Piotr Gasiorowski wrote:
> Nope. Apart from vowel-quantity problems (/ku:nas/ vs. /kunigas/) and
> implausible semantic derivation ('king' from 'body'?), we have Lith.
> <kunigas>, not "kuningas", suggesting a Mediaeval borrowing from West
> Germanic (cf. OHG kunig etc.), thus less archaic than Finn. kuningas
> (which is to all intents and purposes a spectacular loan from
> Proto-Germanic) or even Slavic *kUne~dzI < *kuninga- (presumably from
> East Germanic). All these non-Germanic examples show that the Germanic
> 'king/ruler' word was easily borrowable (as was later Slavic *korlj-
> [from Charlemagne's name] --> Rom. crai, Hung. király).
>
> Piotr
Piotr, can it be that this Slavic *kUne~dzI is the one who is the basis
of later "knezU"> Rom. "cneaz"?
But if this is a Germanic loan then the "dz" is just an ordinary
palatalisation in Slavic, isn't it?
I wonder in fact about how stared some other words remained. For
instance, Marius mentionated in a previous mail SerboCRoatian "ploska"

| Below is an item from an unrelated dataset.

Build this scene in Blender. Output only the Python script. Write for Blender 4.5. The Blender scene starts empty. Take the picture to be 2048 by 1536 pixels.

which is a loan from Germanic *flaska ; but what a loan !!! in the time
as the "p" was stil "p" in Germanic and not "f". The question should be,
where have the Serbians lived togethere with Germans in that time?
I wonder because the word is in ROm. And Albanian with the same form
"ploska" but the presence of /o/ there was interpeted as being the
Slavic filter for the word.
BTW serbs.. is this a curiousity:
serb vs. Latin servus
slav vs Grk/Lt sklavus
just accidentaly denominations or should be something more there?